To accommodate extra inputs for this show, the team also had a Mini Rack at the monitor position loaded with three analogue input cards and an AES I/O card. “I used the AES I/O card to patch in the Cedar DNS8 noise suppressor which I used on the background vocal mics,” explained Lawson.

In addition, Donbavand and Lawson use the DiGiCo Con Send and Receive ports to convey the eight analogue inputs on the back of the board to each other, enabling both mix engineers to access any input within the system. “This is great for something like a last-minute talk back mic that gets patched into the monitor board, or to allow me to pick up Will’s walk-in music without any extra patching,” explained Lawson. “I had never had an SD5 on monitors before – I must say that I thoroughly enjoyed using it, the ease of access to the large bank of Macros proved extremely useful.”

“I have also utilised a Streamdeck connected to a Raspberry Pi 4b running Frostbox Labs’ Macro Stream SD,” Donbavand revealed. “This allows me to access more Macros than I could do just with the mix surface, and control my record rig by firing OSC commands to Reaper.” Macros play a big role in the FoH mixing workflow for Donbavand, especially with the Kennedy’s recent addition of several radio systems which require muting at certain points in the show: “having macros set up for these really has made the task easy, I also use Macros to trim acoustic guitar gain for particular song sections.”

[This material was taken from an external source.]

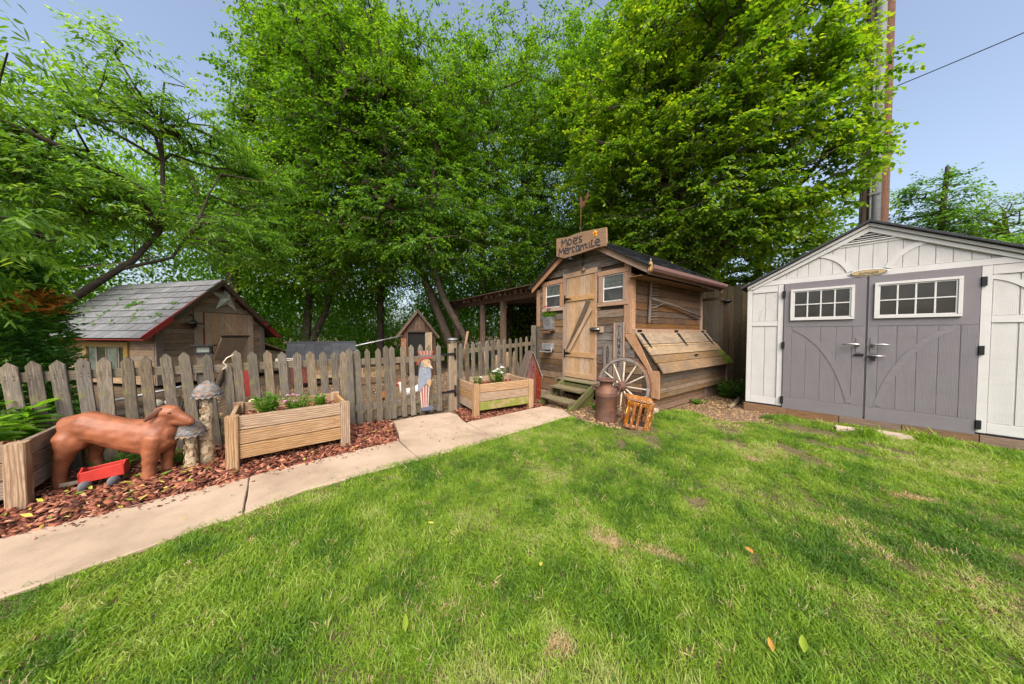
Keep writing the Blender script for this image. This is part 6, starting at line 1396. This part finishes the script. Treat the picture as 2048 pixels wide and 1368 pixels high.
# ------------------------------------------------------------------ hens
def hen(label, loc, rz, mat, s=1.0):
    t = thing('hen', label, 'hen', loc, rz); c = lambda x, y, z: V(x*s, y*s, z*s)
    blob('hen_body', [[(c(-.17, 0, .3), .02*s, .05*s), (c(-.11, 0, .24), .055*s, .07*s), (c(-.02, 0, .2), .085*s, .085*s), (c(.07, 0, .21), .075*s, .08*s), (c(.12, 0, .27), .045*s, .05*s), (c(.14, 0, .34), .03*s, .03*s), (c(.155, 0, .38), .028*s, .027*s)]], [(c(.16, 0, .385), (.03*s, .025*s, .026*s))], voxel=.009, sm=3, parent=t, mat=mat)
    for y in (-1, 1):
        blob('wing', [[(c(.05, y*.075, .23), .012*s, .04*s), (c(-.04, y*.085, .215), .014*s, .05*s), (c(-.12, y*.06, .23), .008*s, .02*s)]], voxel=.008, sm=1, parent=t, mat=mat)
        tube(t, 'leg', [c(0, y*.04, .14), c(.0, y*.045, .06), c(.005, y*.045, .0)], .007*s, M_LEG, 6)
        tube(t, 'foot', [c(-.02, y*.045, .006), c(.05, y*.055, .005)], .006*s, M_LEG, 5)
    for k in range(5):
        a = .5+.22*k; board(t, 'tail_feather', c(-.14, 0, .27), c(-.14-.13*math.cos(a), (k-2)*.012, .27+.13*math.sin(a)), .03*s, .006*s, mat, (0, 0, 1), .001)
    prism(t, 'comb', frame(c(.165, .004, .405), (1, 0, 0), (0, 0, 1)), [(-.03*s, -.005*s), (.025*s, -.01*s), (.03*s, .02*s), (.014*s, .006*s), (.008*s, .03*s), (-.005*s, .01*s), (-.014*s, .028*s), (-.02*s, .01*s)], .008, M_COMB, .001)
    prism(t, 'beak', frame(c(.185, .004, .383), (1, 0, 0), (0, 0, 1)), [(0, -.008*s), (.028*s, -.004*s), (0, .008*s)], .008, M_LEG, .001); prism(t, 'wattle', frame(c(.178, .004, .36), (1, 0, 0), (0, 0, 1)), [(-.008*s, -.02*s), (.008*s, -.02*s), (.01*s, .015*s), (-.01*s, .015*s)], .008, M_COMB, .001)
    return t
hen('brown hen standing behind the gate, left of the white hen', (1.15, 5.3, 0), R(205), M_HENB, .95)
hen('white hen with red face behind the gate beside the painted figure', (1.52, 5.15, 0.02), R(172), M_HENW, 1.0)

# a few larger single leaves on the lawn
for i, (x, y, a, L_, W_, ti, lb) in enumerate(((.32, 1.17, 1.3, .09, .025, .35, 'long pale green leaf lying on the lawn at the bottom centre'), (1.51, .21, .2, .1, .028, .35, 'long yellow green leaf near the bottom right of the lawn'), (1.42, .28, .4, .07, .02, .95, 'brown curled leaf beside the long yellow green leaf'), (1.98, .48, 1.0, .06, .03, .98, 'dark curled leaf in the middle of the lawn'), (.98, 1.1, .6, .035, .02, .6, 'small yellow leaf below the straw patch'), (.66, 1.75, 2.2, .05, .02, .7, 'pale curled leaf close to the path edge'))):
    v, F, t_ = leafmesh(np.array([[0, 0, 0.]]), np.array([[math.cos(a), math.sin(a), .05]]), np.array([[0, 0, 1.]]), np.array([L_]), np.array([W_]), np.array([ti]), .15, .1)
    tag(mkobj('fallen_leaf', npmesh('fallen_leaf', v, F, tint=t_), None, Matrix.Translation((x, y, .05)), L_LITTER), lb, 'leaf', 'single leaves on the lawn')
# ------------------------------------------------------------------ trees
def sample_blobs(r, blobs, n, shell=.45):
    w = np.array([b[1][0]*b[1][1]*b[1][2] for b in blobs]); idx = r.choice(len(blobs), n, p=w/w.sum()); c = np.array([b[0] for b in blobs], float)[idx]; s = np.array([b[1] for b in blobs], float)[idx]
    d = r.normal(size=(n, 3)); d /= np.linalg.norm(d, axis=1, keepdims=True); rad = r.uniform(0, 1, n)**shell
    return c+d*s*rad[:, None]
def grow(r, trunks, pts, step=.45):
    """attach each point to the nearest node of the limbs; returns segments with pipe-model radii"""
    nodes = []; par = []; fixed = []
    for tr in trunks:
        prev = -1; P = tr['p']; R_ = tr['r']
        if nodes: prev = int(((np.array(nodes)-np.array(P[0], float))**2).sum(1).argmin())
        for i, p in enumerate(P):
            if i:
                a = np.array(P[i-1], float); b = np.array(p, float); m = max(1, int(np.linalg.norm(b-a)/step))
                for k in range(1, m+1):
                    nodes.append(a+(b-a)*k/m+r.normal(0, .012, 3)); par.append(prev); fixed.append(R_[i-1]+(R_[i]-R_[i-1])*k/m); prev = len(nodes)-1
            else: nodes.append(np.array(p, float)); par.append(prev); fixed.append(R_[0]); prev = len(nodes)-1
    root = np.array(trunks[0]['p'][-1], float)
    order = np.argsort(np.linalg.norm(pts-root, axis=1))
    arr = np.zeros((len(nodes)+len(pts)*8, 3)); arr[:len(nodes)] = nodes; cnt = len(nodes); par = list(par); leafn = []
    for i in order:
        q = pts[i]; dlt = arr[:cnt]-q; d2 = (dlt**2).sum(1)+np.maximum(0, dlt[:, 2])*2.5
        j = int(d2.argmin()); D = math.sqrt(((arr[j]-q)**2).sum()); m = int(min(7, max(1, D/step))); a = arr[j].copy(); pj = j
        for k in range(1, m+1):
            f = k/m; pos = a+(q-a)*f+np.array([0, 0, .1*D*math.sin(f*math.pi)])+(r.normal(0, .04*step, 3) if k < m else 0)
            arr[cnt] = pos; par.append(pj); fixed.append(0); pj = cnt; cnt += 1
        leafn.append(pj)
    load = np.zeros(cnt)
    for l in leafn: load[l] += 1
    for k in range(cnt-1, -1, -1):
        if par[k] >= 0: load[par[k]] += load[k]
    rad = .0055*np.sqrt(np.maximum(load, 1)); 
    for k in range(cnt):
        if fixed[k] > 0: rad[k] = fixed[k]
    segs = [(arr[par[k]], arr[k], min(rad[par[k]], rad[k]*1.5 if fixed[k] == 0 else rad[par[k]]), rad[k]) for k in range(cnt) if par[k] >= 0 and ((arr[par[k]]-arr[k])**2).sum() > 1e-6]
    return segs
def foliage(r, centers, trunkc, K, M, tw, L, W, droop, young=.35, six=False, spread=.7, base=.3, horiz=.35):
    n = len(centers); out = centers-trunkc; out[:, 2] *= .3; out /= np.linalg.norm(out, axis=1, keepdims=True)+1e-9
    ct = np.clip(r.normal(base, .13, n), 0, 1)
    td = np.repeat(out, K, 0)*.55+r.normal(0, spread, (n*K, 3))*np.array([1, 1, horiz]); td /= np.linalg.norm(td, axis=1, keepdims=True)
    tc = np.repeat(centers, K, 0); tl = r.uniform(tw[0], tw[1], n*K)
    t = np.tile((np.arange(M)+.6)/M, n*K); d = np.repeat(td, M, 0); p = np.repeat(tc, M, 0)+d*(t*np.repeat(tl, M))[:, None]; p[:, 2] -= (t**2)*np.repeat(tl, M)*.35*droop
    side = np.cross(d, [0, 0, 1.]); side /= np.linalg.norm(side, axis=1, keepdims=True)+1e-9; sg = np.where(np.arange(len(p)) % 2 == 0, 1., -1.)[:, None]
    N_ = len(p); ld = d*.55+side*sg*.75+r.normal(0, .28, (N_, 3)); ld[:, 2] -= droop*r.uniform(.3, 1.3, N_)
    nr = np.tile([0, 0, 1.], (N_, 1))+r.normal(0, .45, (N_, 3))
    ti = np.clip(np.repeat(np.repeat(ct, K), M)+young*t**2*.9+r.normal(0, .09, N_), 0, 1)
    return (leafmesh if six else leaf4)(p, ld, nr, L*r.uniform(.6, 1.15, N_)*(1-.25*t), W*r.uniform(.7, 1.15, N_), ti, .12, .12)
def tree(name, label, loc, trunks, blobs, ncl, K, M, tw, L, W, droop, leaf, bark, seed, group=None, six=False, young=.35, base=.38, shell=.38, spread=.7, horiz=.35, holes=(), bk=5, centre=None):
    r = np.random.default_rng(seed); t = thing(name, label, 'tree', loc, 0, group); lo = np.array(loc, float)
    pts = sample_blobs(r, blobs, ncl, shell)
    for (hc, hr) in holes: pts = pts[(((pts-np.array(hc))/np.array(hr))**2).sum(1) > 1]
    # drop clusters where a slow noise says "gap"
    gap = np.sin(pts[:, 0]*1.7+seed)+np.sin(pts[:, 1]*1.9+pts[:, 2]*.8)+np.sin(pts[:, 2]*2.1-pts[:, 0]*.6+seed*2); gap2 = np.sin(pts[:, 0]*4.1-pts[:, 2]*2.3)+np.sin(pts[:, 1]*3.7+seed)+np.sin(pts[:, 2]*4.6+pts[:, 0]); pts = pts[(gap > -1.7) & (gap2 > -1.3)]
    segs = grow(r, trunks, pts); thr = .011 if seed in (120, 121) else .03; big = [s for s in segs if s[3] > thr]; small = [s for s in segs if s[3] <= thr]
    vs, fs = tubes_np(big, 9); tag(mkobj('trunk', npmesh('trunk', vs-lo, fs, True), t, None, bark))
    if small: vs, fs = tubes_np(small, bk-1); tag(mkobj('branches', npmesh('branches', vs-lo, fs, True), t, None, bark), kind='stuff')
    tc = np.array(centre if centre is not None else pts.mean(0)-np.array([0, 0, .5])); v, F, ti = foliage(r, pts.copy(), tc, K, M, tw, L, W, droop, young, six, spread, base, horiz)
    mkobj('crown', npmesh('crown', v-lo, F, tint=ti), t, None, leaf); return len(F)
NT = 0
# big middle trees
NT += tree('deciduous_tree', 'tall leafy tree with straight dark trunk behind the lean-to', (6.04, 10.37, 0), [dict(p=[(6.04, 10.37, -.1), (6.03, 10.37, 2.6), (6.06, 10.36, 5), (6.1, 10.3, 7.5), (6.0, 10.2, 10.5)], r=[.17, .15, .12, .09, .04])],
     [((6.0, 9.6, 7.0), (3.0, 1.7, 4.0)), ((5.2, 9.2, 4.8), (2.2, 1.6, 1.6)), ((4.7, 9.8, 3.5), (1.3, 1.0, .6)), ((6.8, 8.8, 10), (2.6, 2.2, 2.6)), ((4.6, 9.4, 8.6), (2, 2, 2.6))], 1404, 4, 8, (.3, .6), 0.124, 0.064, .5, L_MAIN, M_BARK, 101)
NT += tree('deciduous_tree', 'leafy tree whose two dark limbs lean left over the small barn', (4.5, 9.3, 0), [dict(p=[(4.5, 9.3, -.1), (4.3, 9.5, .7), (3.9, 9.7, 1.9), (3.5, 9.9, 3.1), (2.75, 10.1, 4.6), (2.3, 9.9, 6.5), (2.0, 9.7, 8.5)], r=[.2, .17, .15, .13, .11, .08, .04]), dict(p=[(4.55, 9.35, .2), (4.5, 8.9, 1.1), (3.85, 9.2, 2.4), (3.4, 9.1, 3.6), (3.3, 8.8, 5.2), (3.4, 8.6, 7.0)], r=[.14, .12, .11, .09, .07, .04])],
     [((2.4, 9.4, 6.6), (3.0, 1.6, 3.6)), ((3.6, 8.4, 4.4), (2.2, 1.5, 1.5)), ((2.0, 8.9, 4.4), (1.9, 1.4, 1.1)), ((2.5, 9.4, 3.6), (1.7, 1.0, .75)), ((.9, 9.8, 4.0), (1.5, 1.0, 1.0)), ((3.8, 8.8, 7.8), (2.6, 1.7, 3.2)), ((1.2, 9.2, 8.6), (2.2, 2.0, 2.8))], 2047, 4, 8, (.3, .6), 0.124, 0.064, .6, L_MAIN, M_BARK, 102)
NT += tree('deciduous_tree', 'leafy tree rising behind the playhouse gable', (-1.7, 13.2, 0), [dict(p=[(-1.7, 13.2, -.1), (-1.8, 13.2, 3.1), (-1.7, 13.0, 5.2), (-1.3, 12.6, 8), (-1, 12.3, 10)], r=[.19, .16, .12, .08, .04]), dict(p=[(-1.8, 13.2, 3.2), (-2.3, 12.9, 4.6), (-2.7, 12.6, 6.5)], r=[.1, .08, .04])],
     [((.3, 12, 8.0), (2.2, 2.3, 3.0)), ((-.6, 11.6, 5.4), (2.4, 1.8, 1.5)), ((-1.2, 11.9, 4.0), (1.6, 1.2, .9)), ((1.2, 11.4, 10), (2.2, 2.2, 3)), ((-2.0, 12.2, 5.2), (1.8, 1.8, 1.3))], 1677, 4, 8, (.32, .6), 0.136, 0.070, .55, L_MAIN, M_BARKL, 103)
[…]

Lawson cites being able to patch Aux sends or Groups back into the top of an input channel is “killer stuff for monitors.” He finds the matrix handy for patching the Cue Buss and Group Buss used for talkback mics to run in parallel, to avoid missing talkback messages. “I also use the matrix to send a guitar tuning DI to our Guitar Tech, Joe Grouse, which ducks his main mix, allowing him to tune accurately whilst not missing a beat of the show – big thumbs up!” he noted.

“The SD5 is great. I’m very much a fan of having a screen per bank of faders for easy visual referencing, which is why I wanted to go for the SD5 rather than the SD10,” Donbavand continued. “Our tour director, musical director, and artist management have all commented on how happy they are with how the show is sounding. We finished up at Alexandra Palace, which has some notoriety for being a particularly difficult room to mix in, and I had some great feedback from some important people in the extended Kennedy live team.”